## BEGIN

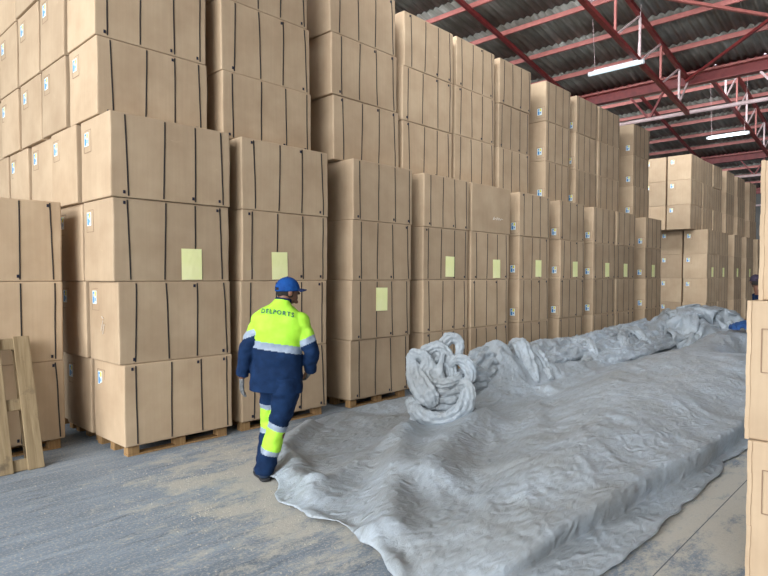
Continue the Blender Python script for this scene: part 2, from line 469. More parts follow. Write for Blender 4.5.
UP = [
 (2.21, 3.34, 5.74, (-0.022, -0.004), True), (3.52, 4.74, 5.72, (-0.030, -0.006), False), (5.12, 6.36, 5.72, (-0.045, -0.006), False),
 (6.44, 7.62, 5.74, (0.012, -0.010), True), (7.74, 8.86, 5.76, (0.004, 0), False), (9.03, 10.08, 5.76, (0.004, 0), False),
 (10.70, 11.73, 5.76, (0, 0), True), (12.02, 13.03, 5.76, (0, 0), True), (13.11, 14.28, 5.76, (0.004, 0), False), (15.18, 16.26, 5.76, (0.006, 0), True)]
ULAY = ['lowest upper layer', 'middle upper layer', 'topmost layer']
for si, (x0, x1, yf, ln, stk) in enumerate(UP):
    z1s = [.935, .935, 1.06, .97][si] if si < 4 else 1.0
    for k in range(3):
        lab = f'brown strapped carton, {ULAY[k]}, {ORD[si]} stack of the raised tier'
        e = carton(x0 + R.uniform(-.012, .012), x1 + R.uniform(-.012, .012), yf + R.uniform(-.012, .012), ZU + k * H + (H * (z1s - 1) if k else 0), lab,
               'cartons in the raised upper tier', (0, 0), stk, None, 2 if si < 6 else 0, R.uniform(-.008, .008), zs=z1s if k == 0 else 1.0)
        e.location.x += ln[0] * k * H; e.location.y += ln[1] * k * H; e.rotation_euler = (0, 0, e.rotation_euler.z)
# rows running back from the first stack, only their pale sides show
for r in range(1, 7):
    yy = 5.52 + 0.765 * r
    for k in range(4):
        if r > 1 and k < 3: continue
        carton(2.32 - .028 * k + R.uniform(-.015, .015), 3.42, yy + R.uniform(-.01, .01) , PH + k * H if k < 3 or r < 1 else PH + 3 * H,
               f'pale-sided carton, {LAY[k]}, {ORD[r]} row back at left end', 'cartons along the left end of the block',
               (-0.006, 0), True, None, 0)
    for k in range(3):
        if r < 6 or k < 3:
            e = carton(2.20 + R.uniform(-.015, .015), 3.36, 5.74 + 0.765 * r + R.uniform(-.01, .01), ZU + k * H - (.05 if k else 0),
                   f'pale-sided carton, {ULAY[k]}, {ORD[r]} row back at left end', 'cartons along the left end of the block',
                   (0, 0), True, None, 0)
            e.location.x -= 0.025 * k * H
            if k == 0: e.scale.z = .935
for r in range(2, 7):     # what carries those rows
    for k in range(3):
        carton(2.36, 3.42, 5.52 + 0.765 * r, PH + k * H, f'shaded carton, {LAY[k]}, {ORD[r]} row back behind the low left stack',
               'shaded cartons behind the low left stack', (-0.02, 0), False, None, 0)
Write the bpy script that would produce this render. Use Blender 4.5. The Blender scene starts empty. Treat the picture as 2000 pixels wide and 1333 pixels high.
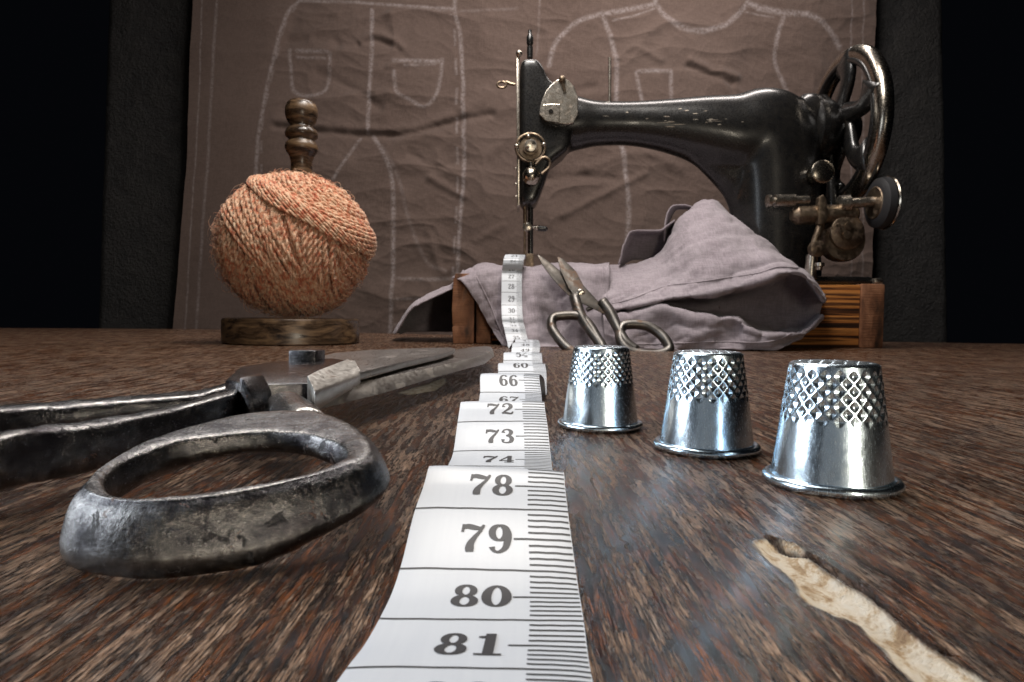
import bpy, bmesh, math, random
import numpy as np
from mathutils import Vector, Matrix, noise as mnoise
random.seed(7); rng = np.random.default_rng(7)
S = bpy.context.scene
COL = S.collection
S.unit_settings.system = 'METRIC'
S.unit_settings.scale_length = 0.01          # one unit is one centimetre

# ------------------------------------------------------------------ camera
FPX, CX, CY, CH = 1300.0, 1000.0, 666.5, 2.9
PITCH, ROLL = math.radians(2.27), math.radians(0.63)
F = Vector((0, math.cos(PITCH), -math.sin(PITCH)))
R0 = Vector((1, 0, 0)); U0 = Vector((0, math.sin(PITCH), math.cos(PITCH)))
RR = R0*math.cos(ROLL) + U0*math.sin(ROLL)
UU = -R0*math.sin(ROLL) + U0*math.cos(ROLL)
CAM = Vector((0, 0, CH))
cam = bpy.data.objects.new('camera', bpy.data.cameras.new('camera'))
COL.objects.link(cam)
m = Matrix((RR, UU, -F)).transposed().to_4x4(); m.translation = CAM
cam.matrix_world = m
cam.data.lens = 36*FPX/2000; cam.data.sensor_width = 36
cam.data.clip_start = 0.3; cam.data.clip_end = 2000
cam.data.dof.use_dof = True; cam.data.dof.focus_distance = 12.5; cam.data.dof.aperture_fstop = 0.95
S.camera = cam

# ------------------------------------------------------------------ world, lamps, exposure
w = bpy.data.worlds.new('World'); S.world = w; w.use_nodes = True
w.node_tree.nodes['Background'].inputs[0].default_value = (.6, .7, 1, 1)
w.node_tree.nodes['Background'].inputs[1].default_value = 0.0022
def lamp(name, loc, target, size, power, color, size_y=None, spread=180):
    d = bpy.data.lights.new(name, 'AREA'); d.energy = power; d.color = color
    d.shape = 'RECTANGLE'; d.size = size; d.size_y = size_y or size
    d.spread = math.radians(spread)
    o = bpy.data.objects.new(name, d); COL.objects.link(o)
    o.location = loc
    o.rotation_euler = (Vector(target)-Vector(loc)).to_track_quat('-Z', 'Y').to_euler()
    return o
lamp('softbox_light', (-42, 9, 16), (0, 15, 1), 24, 5400, (.85, .92, 1), 26, spread=80)
lamp('warm_strip_light', (20, -26, 11), (3, 15, 1), 4, 2800, (1, .88, .70), 18, spread=80)
lamp('front_fill_light', (-4, -46, 9), (0, 16, 2), 80, 800, (.93, .96, 1), 15)
lamp('top_light', (-6, 36, 60), (0, 32, 0), 34, 29000, (1, .95, .90), 24)
lamp('back_left_light', (-24, 60, 43), (-1, 11, 0), 30, 1500, (1, .96, .92), 9, spread=100)
lamp('machine_light', (3, 47, 70), (12, 70, 12), 20, 33000, (1, .93, .86), 14)
lamp('backdrop_light', (14, 84, 76), (4, 118, 24), 70, 47000, (1, .91, .86), 12)
S.view_settings.view_transform = 'Standard'; S.view_settings.look = 'None'
S.view_settings.exposure = 0.0; S.view_settings.gamma = 1
S.render.engine = 'CYCLES'

# ------------------------------------------------------------------ measuring helpers
def ray(px, py): return F + RR*((px-CX)/FPX) + UU*((CY-py)/FPX)
def P(px, py, Y):                       # point seen at a pixel of the photo, at distance Y
    d = ray(px, py); return CAM + d*(Y/d.y)
def PZ(px, py, z=0.0, slope=0.0, y0=0.0):   # ... on the plane z + slope*(y-y0)
    d = ray(px, py)
    t = (z - slope*y0 - CH)/(d.z - slope*d.y); return CAM + d*t

# ------------------------------------------------------------------ object helpers
def link(name, me, parent=None, mats=()):
    o = bpy.data.objects.new(name, me); COL.objects.link(o)
    if not isinstance(mats, (list, tuple)): mats = [mats]
    for mm in mats:
        if mm: me.materials.append(mm)
    if parent: o.parent = parent
    return o
def meshobj(name, verts, faces, mat, parent=None, smooth=True, angle=None, midx=None):
    me = bpy.data.meshes.new(name); me.from_pydata([tuple(v) for v in verts], [], faces)
    me.validate()
    me.polygons.foreach_set('use_smooth', [smooth]*len(me.polygons))
    if midx is not None: me.polygons.foreach_set('material_index', midx)
    if angle is not None: me.set_sharp_from_angle(angle=math.radians(angle))
    me.update()
    return link(name, me, parent, mat)
def tag(o, label, cat, group=None):
    o['label'] = label; o['category'] = cat
    if group: o['group'] = group
    return o
def thing(name, label, cat, loc=(0, 0, 0), group=None):
    o = bpy.data.objects.new(name, None); COL.objects.link(o)
    o.empty_display_size = 1
    o.location = loc
    return tag(o, label, cat, group)
def adopt(root):                        # keep world-space meshes in place under a moved root
    bpy.context.view_layer.update()
    inv = Matrix.Translation(root.location).inverted()
    for c in root.children: c.matrix_parent_inverse = inv
def bake(o):                            # apply the modifiers
    dg = bpy.context.evaluated_depsgraph_get(); dg.update()
    me = bpy.data.meshes.new_from_object(o.evaluated_get(dg)); o.modifiers.clear(); o.data = me
def bevel(o, wd, seg=2, angle=35):
    b = o.modifiers.new('b', 'BEVEL'); b.width = wd; b.segments = seg; b.limit_method = 'ANGLE'; b.angle_limit = math.radians(angle)
    b.harden_normals = False
    return o
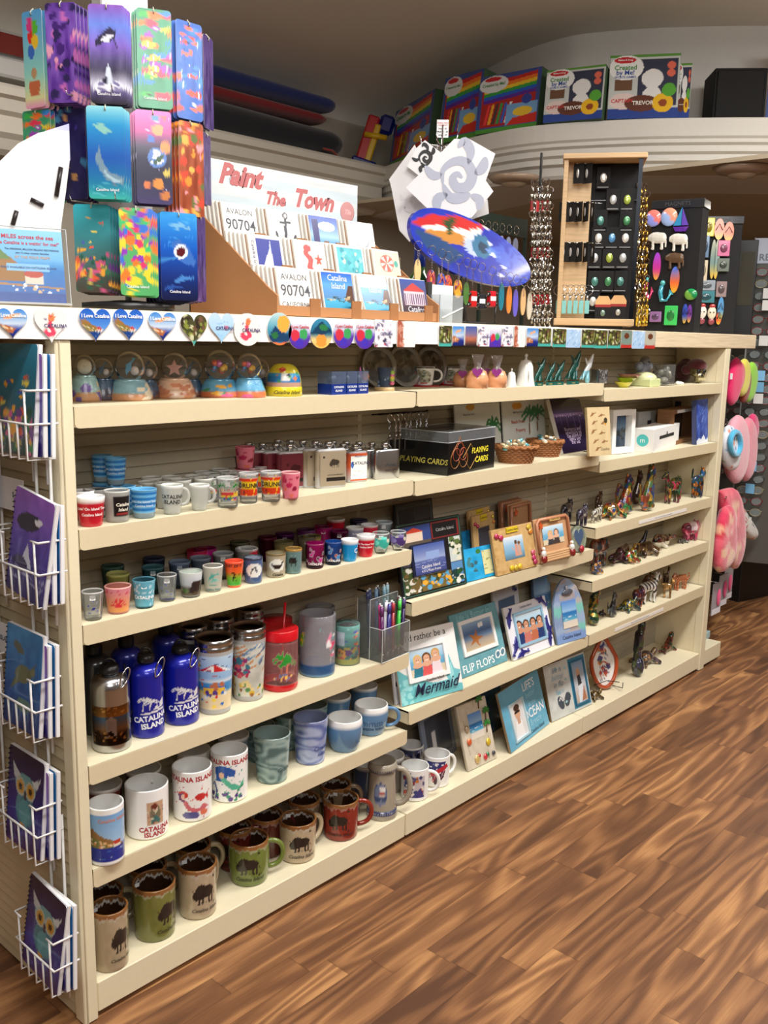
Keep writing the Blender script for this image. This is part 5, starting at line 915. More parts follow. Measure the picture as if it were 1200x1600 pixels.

## END

Take only the lines above from the one that has "Write the bpy" through the one that has "S.camera = cam" and reproduce them exactly, omitting any pictures.

_Task solution_:
Write the bpy script that would produce this render. Use Blender 4.5. The Blender scene starts empty. Treat the picture as 2000 pixels wide and 1333 pixels high.
import bpy, bmesh, math, random
import numpy as np
from mathutils import Vector, Matrix, noise as mnoise
random.seed(7); rng = np.random.default_rng(7)
S = bpy.context.scene
COL = S.collection
S.unit_settings.system = 'METRIC'
S.unit_settings.scale_length = 0.01          # one unit is one centimetre

# ------------------------------------------------------------------ camera
FPX, CX, CY, CH = 1300.0, 1000.0, 666.5, 2.9
PITCH, ROLL = math.radians(2.27), math.radians(0.63)
F = Vector((0, math.cos(PITCH), -math.sin(PITCH)))
R0 = Vector((1, 0, 0)); U0 = Vector((0, math.sin(PITCH), math.cos(PITCH)))
RR = R0*math.cos(ROLL) + U0*math.sin(ROLL)
UU = -R0*math.sin(ROLL) + U0*math.cos(ROLL)
CAM = Vector((0, 0, CH))
cam = bpy.data.objects.new('camera', bpy.data.cameras.new('camera'))
COL.objects.link(cam)
m = Matrix((RR, UU, -F)).transposed().to_4x4(); m.translation = CAM
cam.matrix_world = m
cam.data.lens = 36*FPX/2000; cam.data.sensor_width = 36
cam.data.clip_start = 0.3; cam.data.clip_end = 2000
cam.data.dof.use_dof = True; cam.data.dof.focus_distance = 12.5; cam.data.dof.aperture_fstop = 0.95
S.camera = cam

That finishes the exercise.